[3D scene scripts]
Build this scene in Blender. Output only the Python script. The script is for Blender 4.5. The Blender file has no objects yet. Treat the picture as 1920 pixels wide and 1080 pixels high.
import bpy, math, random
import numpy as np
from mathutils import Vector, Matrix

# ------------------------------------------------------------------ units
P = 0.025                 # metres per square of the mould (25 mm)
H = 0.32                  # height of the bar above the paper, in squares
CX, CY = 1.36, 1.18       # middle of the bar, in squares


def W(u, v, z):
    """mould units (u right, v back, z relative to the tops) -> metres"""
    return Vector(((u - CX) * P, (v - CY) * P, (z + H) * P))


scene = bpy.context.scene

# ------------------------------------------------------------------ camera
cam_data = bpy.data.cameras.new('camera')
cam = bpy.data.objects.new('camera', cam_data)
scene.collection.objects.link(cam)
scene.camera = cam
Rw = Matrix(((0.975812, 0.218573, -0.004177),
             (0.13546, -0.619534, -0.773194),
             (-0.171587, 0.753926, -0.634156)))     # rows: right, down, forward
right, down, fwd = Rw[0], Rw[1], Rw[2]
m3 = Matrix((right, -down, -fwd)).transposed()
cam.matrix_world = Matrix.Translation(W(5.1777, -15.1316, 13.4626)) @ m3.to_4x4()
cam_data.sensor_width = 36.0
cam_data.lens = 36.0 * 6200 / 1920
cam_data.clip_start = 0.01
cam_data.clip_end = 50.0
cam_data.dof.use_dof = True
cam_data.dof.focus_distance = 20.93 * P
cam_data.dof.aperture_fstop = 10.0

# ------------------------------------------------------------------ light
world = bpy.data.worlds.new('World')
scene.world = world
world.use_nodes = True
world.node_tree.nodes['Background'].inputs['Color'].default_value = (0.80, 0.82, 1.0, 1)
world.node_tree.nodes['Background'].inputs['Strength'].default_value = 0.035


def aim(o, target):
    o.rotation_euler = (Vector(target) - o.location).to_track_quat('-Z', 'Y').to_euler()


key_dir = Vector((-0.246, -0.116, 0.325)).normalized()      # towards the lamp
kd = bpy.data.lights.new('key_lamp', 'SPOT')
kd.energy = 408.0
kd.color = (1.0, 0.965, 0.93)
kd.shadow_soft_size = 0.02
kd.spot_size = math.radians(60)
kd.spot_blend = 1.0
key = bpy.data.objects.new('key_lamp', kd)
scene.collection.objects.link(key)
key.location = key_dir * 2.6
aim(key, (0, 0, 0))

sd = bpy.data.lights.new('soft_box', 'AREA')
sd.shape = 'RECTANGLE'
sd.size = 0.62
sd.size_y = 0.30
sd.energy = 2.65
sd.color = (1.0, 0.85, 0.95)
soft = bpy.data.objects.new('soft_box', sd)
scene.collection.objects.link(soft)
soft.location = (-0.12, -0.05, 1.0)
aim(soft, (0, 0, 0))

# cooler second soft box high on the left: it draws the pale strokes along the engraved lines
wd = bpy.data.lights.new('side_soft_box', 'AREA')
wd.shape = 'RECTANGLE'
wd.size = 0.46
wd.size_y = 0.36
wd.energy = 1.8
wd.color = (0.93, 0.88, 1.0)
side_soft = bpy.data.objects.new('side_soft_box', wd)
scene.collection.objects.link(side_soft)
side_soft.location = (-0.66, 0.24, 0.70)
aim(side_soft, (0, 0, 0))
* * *
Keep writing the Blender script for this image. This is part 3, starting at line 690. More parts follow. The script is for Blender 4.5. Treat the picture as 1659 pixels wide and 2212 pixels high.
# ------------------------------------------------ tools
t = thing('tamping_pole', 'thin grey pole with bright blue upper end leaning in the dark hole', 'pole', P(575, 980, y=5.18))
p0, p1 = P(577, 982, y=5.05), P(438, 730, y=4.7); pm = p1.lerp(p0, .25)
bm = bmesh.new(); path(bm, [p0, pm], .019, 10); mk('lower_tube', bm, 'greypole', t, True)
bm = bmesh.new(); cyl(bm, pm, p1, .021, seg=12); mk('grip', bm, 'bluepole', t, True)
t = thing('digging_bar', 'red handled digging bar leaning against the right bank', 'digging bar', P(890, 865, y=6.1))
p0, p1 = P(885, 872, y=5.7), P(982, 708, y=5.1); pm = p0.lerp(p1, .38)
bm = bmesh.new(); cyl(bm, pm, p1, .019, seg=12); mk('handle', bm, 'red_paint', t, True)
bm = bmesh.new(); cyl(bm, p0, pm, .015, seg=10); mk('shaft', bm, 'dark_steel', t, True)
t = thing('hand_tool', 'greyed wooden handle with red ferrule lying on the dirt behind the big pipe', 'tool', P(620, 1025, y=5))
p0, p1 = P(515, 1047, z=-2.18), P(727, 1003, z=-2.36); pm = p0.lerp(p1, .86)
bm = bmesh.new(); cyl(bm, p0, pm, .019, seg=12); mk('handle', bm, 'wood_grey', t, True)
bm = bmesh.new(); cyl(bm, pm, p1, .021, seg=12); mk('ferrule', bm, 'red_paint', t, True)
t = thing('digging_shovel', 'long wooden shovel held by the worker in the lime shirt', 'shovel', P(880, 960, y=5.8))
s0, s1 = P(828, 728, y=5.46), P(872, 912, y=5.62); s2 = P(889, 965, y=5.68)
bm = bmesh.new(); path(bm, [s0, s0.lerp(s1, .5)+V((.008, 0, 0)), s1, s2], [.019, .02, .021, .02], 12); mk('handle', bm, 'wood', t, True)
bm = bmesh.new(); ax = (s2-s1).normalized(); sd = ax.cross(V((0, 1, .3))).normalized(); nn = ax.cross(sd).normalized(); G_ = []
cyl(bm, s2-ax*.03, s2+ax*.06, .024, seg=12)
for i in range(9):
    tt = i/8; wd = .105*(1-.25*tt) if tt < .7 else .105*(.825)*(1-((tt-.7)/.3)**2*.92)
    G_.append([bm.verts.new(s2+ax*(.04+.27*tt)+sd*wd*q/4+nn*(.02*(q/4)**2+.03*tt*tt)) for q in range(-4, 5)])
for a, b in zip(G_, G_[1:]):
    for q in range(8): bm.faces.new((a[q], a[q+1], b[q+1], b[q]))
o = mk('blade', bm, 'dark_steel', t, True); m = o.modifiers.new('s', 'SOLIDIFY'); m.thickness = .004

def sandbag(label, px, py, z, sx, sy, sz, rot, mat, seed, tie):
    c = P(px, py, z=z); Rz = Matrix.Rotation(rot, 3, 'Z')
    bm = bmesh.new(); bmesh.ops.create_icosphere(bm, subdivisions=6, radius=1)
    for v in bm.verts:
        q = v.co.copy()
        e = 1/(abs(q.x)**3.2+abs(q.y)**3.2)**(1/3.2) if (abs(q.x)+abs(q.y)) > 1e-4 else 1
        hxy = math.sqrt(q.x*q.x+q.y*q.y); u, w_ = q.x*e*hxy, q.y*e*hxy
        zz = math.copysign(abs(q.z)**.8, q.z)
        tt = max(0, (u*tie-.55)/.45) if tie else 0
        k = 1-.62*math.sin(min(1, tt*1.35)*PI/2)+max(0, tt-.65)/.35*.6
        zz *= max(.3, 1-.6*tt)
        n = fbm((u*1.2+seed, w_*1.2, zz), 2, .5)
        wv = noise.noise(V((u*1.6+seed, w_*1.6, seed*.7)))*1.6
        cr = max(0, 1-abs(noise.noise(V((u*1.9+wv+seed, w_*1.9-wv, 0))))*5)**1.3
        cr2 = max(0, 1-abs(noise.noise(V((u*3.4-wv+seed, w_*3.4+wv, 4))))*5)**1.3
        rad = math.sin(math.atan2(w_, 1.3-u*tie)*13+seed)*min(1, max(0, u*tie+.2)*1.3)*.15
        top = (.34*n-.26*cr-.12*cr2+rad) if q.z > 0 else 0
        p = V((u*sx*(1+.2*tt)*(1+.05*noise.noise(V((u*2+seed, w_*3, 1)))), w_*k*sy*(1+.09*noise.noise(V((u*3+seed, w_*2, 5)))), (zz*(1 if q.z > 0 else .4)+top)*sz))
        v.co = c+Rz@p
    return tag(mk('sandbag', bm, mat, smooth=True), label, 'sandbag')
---
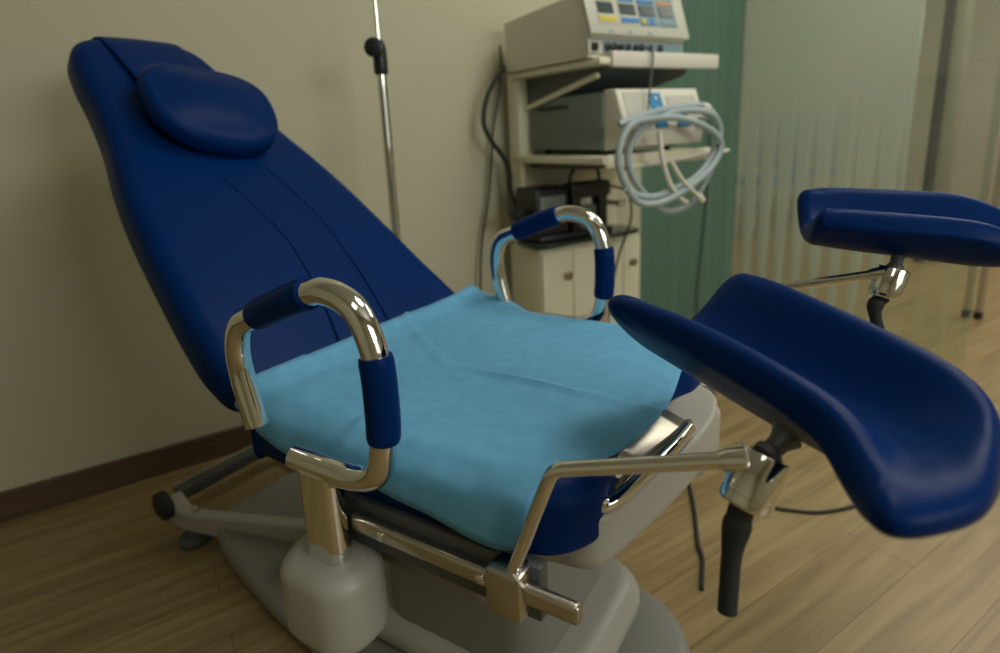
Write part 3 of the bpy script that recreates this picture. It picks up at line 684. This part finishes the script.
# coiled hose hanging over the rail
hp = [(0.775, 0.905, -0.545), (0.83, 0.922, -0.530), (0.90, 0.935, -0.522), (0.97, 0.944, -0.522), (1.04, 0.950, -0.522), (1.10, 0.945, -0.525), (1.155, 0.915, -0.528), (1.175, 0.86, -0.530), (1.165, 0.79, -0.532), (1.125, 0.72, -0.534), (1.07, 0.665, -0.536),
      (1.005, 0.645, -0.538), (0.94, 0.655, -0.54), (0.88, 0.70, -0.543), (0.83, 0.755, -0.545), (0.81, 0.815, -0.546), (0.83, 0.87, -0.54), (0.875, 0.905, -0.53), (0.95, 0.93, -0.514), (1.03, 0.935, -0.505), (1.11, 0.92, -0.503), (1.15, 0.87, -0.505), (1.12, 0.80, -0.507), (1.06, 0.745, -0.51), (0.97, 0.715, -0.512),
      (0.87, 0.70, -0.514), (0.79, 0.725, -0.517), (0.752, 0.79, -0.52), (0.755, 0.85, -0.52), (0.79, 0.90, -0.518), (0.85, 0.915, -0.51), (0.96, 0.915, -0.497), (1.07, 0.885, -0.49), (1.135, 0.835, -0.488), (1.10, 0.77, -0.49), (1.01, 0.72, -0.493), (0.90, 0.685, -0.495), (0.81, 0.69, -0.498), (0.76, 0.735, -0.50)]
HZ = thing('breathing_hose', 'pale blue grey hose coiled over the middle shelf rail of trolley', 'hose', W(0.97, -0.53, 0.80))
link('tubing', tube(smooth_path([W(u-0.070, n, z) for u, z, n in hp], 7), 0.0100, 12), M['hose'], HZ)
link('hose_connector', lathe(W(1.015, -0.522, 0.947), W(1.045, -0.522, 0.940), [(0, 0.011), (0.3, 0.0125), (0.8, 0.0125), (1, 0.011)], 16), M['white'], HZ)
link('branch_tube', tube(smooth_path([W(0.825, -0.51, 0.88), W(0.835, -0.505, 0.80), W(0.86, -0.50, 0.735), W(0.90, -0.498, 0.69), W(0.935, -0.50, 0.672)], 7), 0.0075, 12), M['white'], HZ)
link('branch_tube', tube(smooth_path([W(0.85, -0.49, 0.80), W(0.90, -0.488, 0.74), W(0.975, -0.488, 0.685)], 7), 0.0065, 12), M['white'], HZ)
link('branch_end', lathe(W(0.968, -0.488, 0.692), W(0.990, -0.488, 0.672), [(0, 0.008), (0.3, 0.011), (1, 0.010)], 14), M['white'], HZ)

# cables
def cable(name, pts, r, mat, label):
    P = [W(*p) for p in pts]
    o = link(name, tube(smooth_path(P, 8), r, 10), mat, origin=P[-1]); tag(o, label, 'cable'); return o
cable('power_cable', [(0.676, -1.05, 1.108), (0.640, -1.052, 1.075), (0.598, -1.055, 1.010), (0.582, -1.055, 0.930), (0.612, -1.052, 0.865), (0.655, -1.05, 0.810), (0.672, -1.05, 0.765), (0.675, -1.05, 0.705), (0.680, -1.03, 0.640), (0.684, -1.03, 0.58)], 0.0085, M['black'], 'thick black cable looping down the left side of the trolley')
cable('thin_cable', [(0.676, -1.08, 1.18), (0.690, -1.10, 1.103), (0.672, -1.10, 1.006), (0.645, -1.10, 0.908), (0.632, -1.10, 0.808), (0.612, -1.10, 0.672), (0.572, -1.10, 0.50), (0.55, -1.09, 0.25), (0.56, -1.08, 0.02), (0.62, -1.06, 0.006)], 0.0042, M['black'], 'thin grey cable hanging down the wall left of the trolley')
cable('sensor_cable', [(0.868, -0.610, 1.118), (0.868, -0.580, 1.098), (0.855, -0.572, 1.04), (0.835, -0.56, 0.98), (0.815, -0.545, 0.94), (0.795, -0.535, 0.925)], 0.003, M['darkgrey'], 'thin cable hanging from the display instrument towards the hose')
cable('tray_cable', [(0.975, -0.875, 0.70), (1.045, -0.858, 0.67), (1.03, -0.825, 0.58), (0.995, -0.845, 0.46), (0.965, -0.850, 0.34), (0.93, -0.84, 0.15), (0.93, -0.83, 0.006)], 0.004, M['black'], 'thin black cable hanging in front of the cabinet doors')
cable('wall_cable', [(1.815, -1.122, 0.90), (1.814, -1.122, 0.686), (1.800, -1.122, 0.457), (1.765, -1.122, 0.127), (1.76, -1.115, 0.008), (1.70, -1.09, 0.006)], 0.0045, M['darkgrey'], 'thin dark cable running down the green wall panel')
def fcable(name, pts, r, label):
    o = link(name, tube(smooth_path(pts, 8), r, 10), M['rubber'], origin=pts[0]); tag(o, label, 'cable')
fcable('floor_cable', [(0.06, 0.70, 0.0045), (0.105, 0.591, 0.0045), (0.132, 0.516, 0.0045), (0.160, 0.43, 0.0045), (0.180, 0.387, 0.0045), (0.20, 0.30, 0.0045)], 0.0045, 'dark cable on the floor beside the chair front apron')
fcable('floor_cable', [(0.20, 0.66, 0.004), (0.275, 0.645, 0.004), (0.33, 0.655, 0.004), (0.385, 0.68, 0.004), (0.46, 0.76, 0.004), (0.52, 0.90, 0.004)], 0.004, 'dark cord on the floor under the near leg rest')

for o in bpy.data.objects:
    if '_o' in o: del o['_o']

• **Work instructions**: Exactly reproduce the stretch from the line with "Keep writing the" through the line with "o = mk('blade', bm, 'dark_steel', t, True);", including both ends and nothing else.

• **The completed task**:
Keep writing the Blender script for this image. This is part 3, starting at line 690. More parts follow. The script is for Blender 4.5. Treat the picture as 1659 pixels wide and 2212 pixels high.
# ------------------------------------------------ tools
t = thing('tamping_pole', 'thin grey pole with bright blue upper end leaning in the dark hole', 'pole', P(575, 980, y=5.18))
p0, p1 = P(577, 982, y=5.05), P(438, 730, y=4.7); pm = p1.lerp(p0, .25)
bm = bmesh.new(); path(bm, [p0, pm], .019, 10); mk('lower_tube', bm, 'greypole', t, True)
bm = bmesh.new(); cyl(bm, pm, p1, .021, seg=12); mk('grip', bm, 'bluepole', t, True)
t = thing('digging_bar', 'red handled digging bar leaning against the right bank', 'digging bar', P(890, 865, y=6.1))
p0, p1 = P(885, 872, y=5.7), P(982, 708, y=5.1); pm = p0.lerp(p1, .38)
bm = bmesh.new(); cyl(bm, pm, p1, .019, seg=12); mk('handle', bm, 'red_paint', t, True)
bm = bmesh.new(); cyl(bm, p0, pm, .015, seg=10); mk('shaft', bm, 'dark_steel', t, True)
t = thing('hand_tool', 'greyed wooden handle with red ferrule lying on the dirt behind the big pipe', 'tool', P(620, 1025, y=5))
p0, p1 = P(515, 1047, z=-2.18), P(727, 1003, z=-2.36); pm = p0.lerp(p1, .86)
bm = bmesh.new(); cyl(bm, p0, pm, .019, seg=12); mk('handle', bm, 'wood_grey', t, True)
bm = bmesh.new(); cyl(bm, pm, p1, .021, seg=12); mk('ferrule', bm, 'red_paint', t, True)
t = thing('digging_shovel', 'long wooden shovel held by the worker in the lime shirt', 'shovel', P(880, 960, y=5.8))
s0, s1 = P(828, 728, y=5.46), P(872, 912, y=5.62); s2 = P(889, 965, y=5.68)
bm = bmesh.new(); path(bm, [s0, s0.lerp(s1, .5)+V((.008, 0, 0)), s1, s2], [.019, .02, .021, .02], 12); mk('handle', bm, 'wood', t, True)
bm = bmesh.new(); ax = (s2-s1).normalized(); sd = ax.cross(V((0, 1, .3))).normalized(); nn = ax.cross(sd).normalized(); G_ = []
cyl(bm, s2-ax*.03, s2+ax*.06, .024, seg=12)
for i in range(9):
    tt = i/8; wd = .105*(1-.25*tt) if tt < .7 else .105*(.825)*(1-((tt-.7)/.3)**2*.92)
    G_.append([bm.verts.new(s2+ax*(.04+.27*tt)+sd*wd*q/4+nn*(.02*(q/4)**2+.03*tt*tt)) for q in range(-4, 5)])
for a, b in zip(G_, G_[1:]):
    for q in range(8): bm.faces.new((a[q], a[q+1], b[q+1], b[q]))
o = mk('blade', bm, 'dark_steel', t, True); m = o.modifiers.new('s', 'SOLIDIFY'); m.thickness = .004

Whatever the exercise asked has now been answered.